Rail strikes, Black Friday, and consumer debt


By Alex Riemersma, Ally Logistics’ Pricing Analyst

After a strong bipartisan push from the House of Representatives to add seven sick days to the proposed labor agreement between the Railroads and Railroad Unions was shot down in the Senate, President Biden signed the pre-existing labor agreement into law.

This agreement, which was drawn up in September of 2022, will grant rail employees a 24% raise by 2024. It also removed penalties for employees who refused to take additional shifts while the railroads were facing employee shortages.

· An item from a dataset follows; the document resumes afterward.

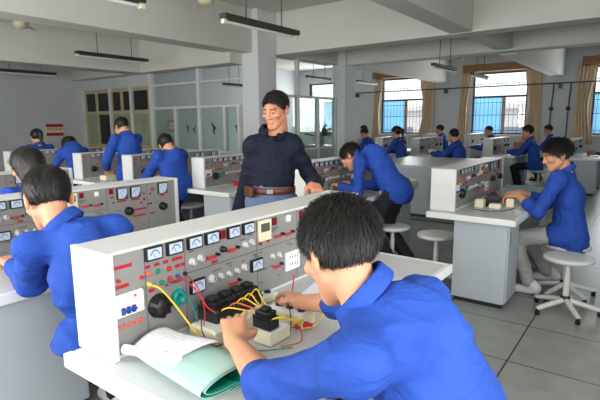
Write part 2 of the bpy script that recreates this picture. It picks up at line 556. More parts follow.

Eight of the twelve major rail unions had already voted to pass this agreement, but four unions, including the largest of the twelve, voted the agreement down and threatened to strike unless paid sick leave was added to the proposal.

The addition of paid sick leave will have to wait until the contract is up for renegotiation, and barring a wildcat walkout, railroads across the country will remain in operation without the possibility of strike for the foreseeable future.

In the midst of all of this, we experienced a record-breaking Black Friday. Online retail sales on Black Friday broke a new spending record of $9.12 Billion. Additionally, a statistic released by the Bureau of Economic Analysis shows that inflation-adjusted consumer spending jumped 0.5% month over month in October, an increase of magnitude not seen since January.

Consumers are showing a surprising amount of confidence given the inflationary pressures that continue to linger. Whether consumers can afford these purchases remains uncertain.

According to CNBC, credit card balances have jumped 15% annually, the highest jump recorded in 20 years. Record-setting amounts of revolving credit card debt paired with “buy now, pay later” programs which have seen a surge in recent months will eventually catch up to irresponsible consumers.

As things stand at this exact moment, the American economy still seems to be flexing its muscle as holiday spending occurs unimpeded by today’s high inflation.

With Black Friday and the prospect of a rail strike in the rearview mirror, overall freight volumes may see a slight drop in the coming weeks. Now more than ever, having flexibility with your supply chain is looking like a “must” going into 2023.